La Martellata is a series produced thanks to the support of The Municipality of Florence, Fondazione CR Firenze, Città Metropolitana di Firenze. With the participation of Nicola Albertini, Piero Cannata, Barbara Casavecchia, Franca Falletti, Fabio Fratini, Dario Gamboni, Tarcisio Lancioni and Cinzia Parnigoni.

 


Ep.1. 14 September 1991

On 14 September 1991, a man entered the Accademia Gallery in Florence and walked towards Michelangelo’s David. A few minutes later, that man lay down on the floor and dropped a small hammer. From that moment on, the story of the David would never be the same again. In the first episode of La Martellata, Radio Papesse meets Piero Cannata, the man with the hammer. They are in the company of Mireia c. Sladrigues, a Catalan artist who has long been interested in iconoclasm as one of the many forms of receiving art. With Mireia, Radio Papesse goes in search of his reasons: what motivated the attack on David? What were his intentions? They read the newspapers of the time, meet the only witness, and retrace the facts together with the then vice director of the museum.
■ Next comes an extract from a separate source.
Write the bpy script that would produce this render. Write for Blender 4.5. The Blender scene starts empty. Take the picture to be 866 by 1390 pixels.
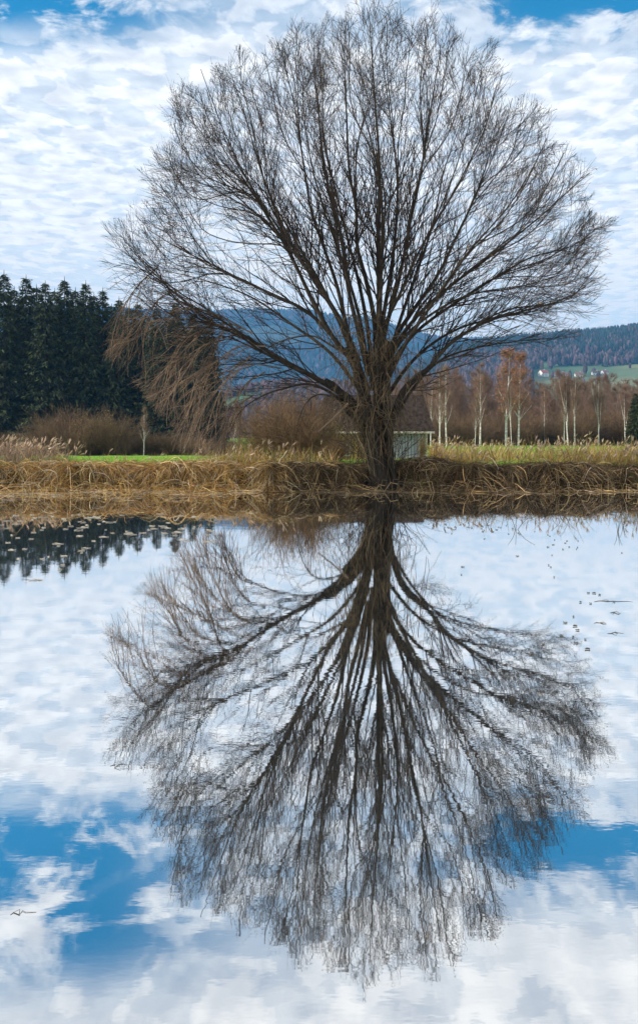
import bpy, math, random
import numpy as np
PI = math.pi
rng = np.random.default_rng(7)
random.seed(7)
S = bpy.context.scene
C = S.collection
R = math.radians

# ------------------------------------------------------------------ measures
F = 1100.0        # focal length in photograph pixels (photo is 866 x 1390)
CX = 433.0        # optical axis
HY = 568.0        # horizon row
H = 2.13          # eye height over the water
DT = 24.6         # distance of the willow


def W(px, py, D):
    """point seen at (px,py) at distance D -> metres"""
    return ((px - CX) / F * D, D, H - (py - HY) / F * D)


# ------------------------------------------------------------------ materials
def new_mat(name):
    m = bpy.data.materials.new(name)
    m.use_nodes = True
    nt = m.node_tree
    b = nt.nodes['Principled BSDF']
    return m, nt, b


def mat(name, c1, c2=None, scale=5.0, rough=0.85, attr=False, bump=0.0, stretch=None, spec=0.3, c3=None, scale2=0.4, trans=0.0):
    m, nt, b = new_mat(name)
    b.inputs['Roughness'].default_value = rough
    b.inputs['Specular IOR Level'].default_value = spec
    N = nt.nodes
    L = nt.links
    tc = N.new('ShaderNodeTexCoord')
    mp = N.new('ShaderNodeMapping')
    L.new(tc.outputs['Object'], mp.inputs['Vector'])
    if stretch:
        mp.inputs['Scale'].default_value = stretch
    nz = N.new('ShaderNodeTexNoise')
    nz.inputs['Scale'].default_value = scale
    nz.inputs['Detail'].default_value = 6
    L.new(mp.outputs[0], nz.inputs['Vector'])
    r = N.new('ShaderNodeValToRGB')
    r.color_ramp.elements[0].position = 0.35
    r.color_ramp.elements[1].position = 0.65
    r.color_ramp.elements[0].color = (*c1, 1)
    r.color_ramp.elements[1].color = (*(c2 or c1), 1)
    L.new(nz.outputs['Fac'], r.inputs[0])
    col = r.outputs[0]
    if c3:
        n2 = N.new('ShaderNodeTexNoise')
        n2.inputs['Scale'].default_value = scale2
        n2.inputs['Detail'].default_value = 4
        L.new(mp.outputs[0], n2.inputs['Vector'])
        r2 = N.new('ShaderNodeValToRGB')
        r2.color_ramp.elements[0].position = 0.45
        r2.color_ramp.elements[1].position = 0.6
        L.new(n2.outputs['Fac'], r2.inputs[0])
        mx = N.new('ShaderNodeMix')
        mx.data_type = 'RGBA'
        L.new(r2.outputs[0], mx.inputs[0])
        L.new(col, mx.inputs[6])
        mx.inputs[7].default_value = (*c3, 1)
        col = mx.outputs[2]
    if attr:
        a = N.new('ShaderNodeAttribute')
        a.attribute_name = 'Col'
        mx = N.new('ShaderNodeMix')
        mx.data_type = 'RGBA'
        mx.blend_type = 'MULTIPLY'
        mx.inputs[0].default_value = 1
        L.new(col, mx.inputs[6])
        L.new(a.outputs['Color'], mx.inputs[7])
        col = mx.outputs[2]
    L.new(col, b.inputs['Base Color'])
    if bump:
        bp = N.new('ShaderNodeBump')
        bp.inputs['Strength'].default_value = bump
        bp.inputs['Distance'].default_value = 0.05
        L.new(nz.outputs['Fac'], bp.inputs['Height'])
        L.new(bp.outputs[0], b.inputs['Normal'])
    if trans:
        t = N.new('ShaderNodeBsdfTranslucent')
        L.new(col, t.inputs['Color'])
        ms = N.new('ShaderNodeMixShader')
        ms.inputs[0].default_value = trans
        L.new(b.outputs[0], ms.inputs[1])
        L.new(t.outputs[0], ms.inputs[2])
        L.new(ms.outputs[0], N['Material Output'].inputs['Surface'])
    return m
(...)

Ep. 2 Iconoclasm, the shadow of art history

“When one creates an idol, one not only gives rise to idolatry, but also, inevitably, to the danger of iconoclasm”, states Franca Falletti, the deputy director of the Accademia Gallery at the time, describing the double face of the myth of David as both idol and victim. In this episode we attempt to shed some light on an umbrella word that lumps together ISIS and the avant-garde, activists of Last Generation and Black Lives Matter. Often wrongly. 15 minutes is a short time to talk about a phenomenon as complex as iconoclasm. We try to do so with the help of Dario Gamboni, author of The Destruction of Art; Tarcisio Lancioni, lecturer in semiotic disciplines at the University of Siena; and Barbara Casavecchia, lecturer at the Brera Academy, a critic and curator who has recently been involved in a research cycle on issues that link art, ecology and the narratives revolving around climate change.

Ep. 3 The memory of marble

In the third and final episode of La Martellata, Radio Papesse recounts what happened to the David after the hammer blow: the restoration work and some of the people who, between 1991 and 2003, cared for, analysed, reassembled and cleaned it, in an endeavour involving scientists, restorers and institutions including the Opificio delle Pietre Dure and the CNR. Because if the hammer blow triggered something good, this lies in the research and the discoveries that followed, in the information carried in all those chips and micro particles of marble that left the David’s body on 14 September 1991. As Finnish media scholar and archaeologist Jussi Parikka says, there is no narrative more concrete than a bundle of dust particles, a crystalline database of information.